In its previous findings, including a final report last July that became a best-selling book, the 9/11 commission detailed the harrowing events aboard the four hijacked flights that crashed on Sept. 11 and the communications problems between civil aviation and military officials that hampered the response. But the new report goes further in revealing the scope and depth of intelligence collected by federal aviation officials about the threat of a terrorist attack.

The F.A.A. "had indeed considered the possibility that terrorists would hijack a plane and use it as a weapon," and in 2001 it distributed a CD-ROM presentation to airlines and airports that cited the possibility of a suicide hijacking, the report said. Previous commission documents have quoted the CD's reassurance that "fortunately, we have no indication that any group is currently thinking in that direction."

Advertisement Aviation officials amassed so much information about the growing threat posed by terrorists that they conducted classified briefings in mid-2001 for security officials at 19 of the nation's busiest airports to warn of the threat posed in particular by Mr. bin Laden, the report said.

Still, the 9/11 commission concluded that aviation officials did not direct adequate resources or attention to the problem.

"Throughout 2001, the senior leadership of the F.A.A. was focused on congestion and delays within the system and the ever-present issue of safety, but they were not as focused on security," the report said.

The F.A.A. did not see a need to increase the air marshal ranks because hijackings were seen as an overseas threat, and one aviation official told the commission said that airlines did not want to give up revenues by providing free seats to marshals.

The F.A.A. also made no concerted effort to expand their list of terror suspects, which included a dozen names on Sept. 11, the report said. The former head of the F.A.A.'s civil aviation security branch said he was not aware of the government's main watch list, called Tipoff, which included the names of two hijackers who were living in the San Diego area, the report said.

Nor was there evidence that a senior F.A.A. working group on security had ever met in 2001 to discuss "the high threat period that summer," the report said.

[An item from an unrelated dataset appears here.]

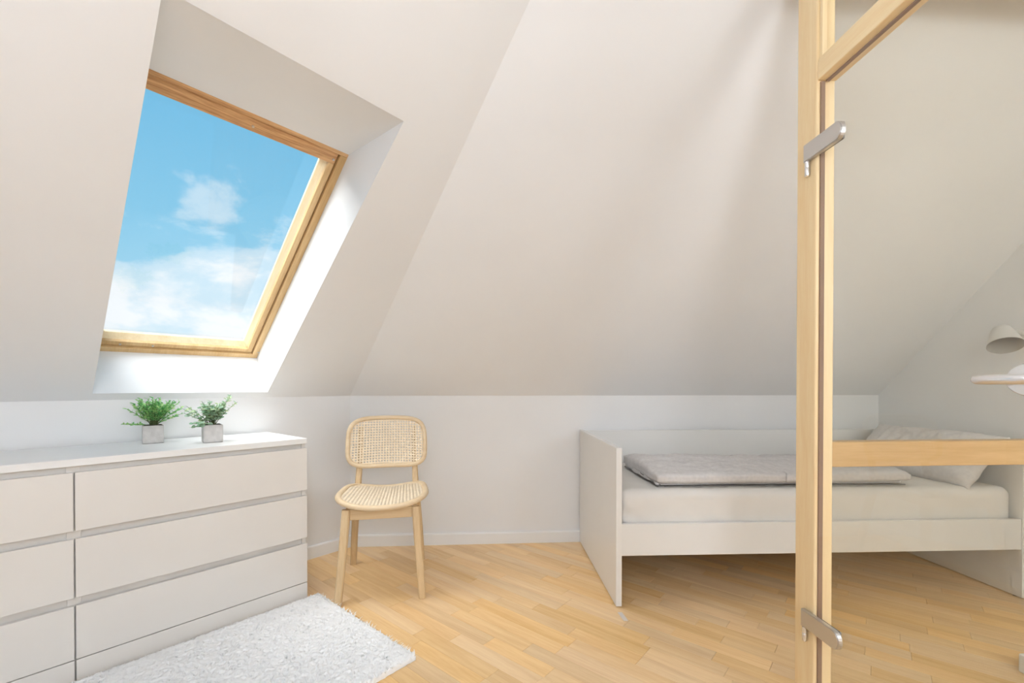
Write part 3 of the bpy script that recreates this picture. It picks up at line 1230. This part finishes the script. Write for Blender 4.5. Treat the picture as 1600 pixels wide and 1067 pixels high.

Jane F. Garvey, the F.A.A. administrator at the time, told the commission "that she was aware of the heightened threat during the summer of 2001," the report said. But several other senior agency officials "were basically unaware of the threat," as were senior airline operations officials and veteran pilots, the report said.

The classified version of the commission report quotes extensively from circulars prepared by the F.A.A. about the threat of terrorism, but many of those references have been blacked out in the declassified version, officials said.

Several former commissioners and staff members said they were upset and disappointed by the administration's refusal to release the full report publicly.

"Our intention was to make as much information available to the public as soon as possible," said Richard Ben-Veniste, a former Sept. 11 commission member.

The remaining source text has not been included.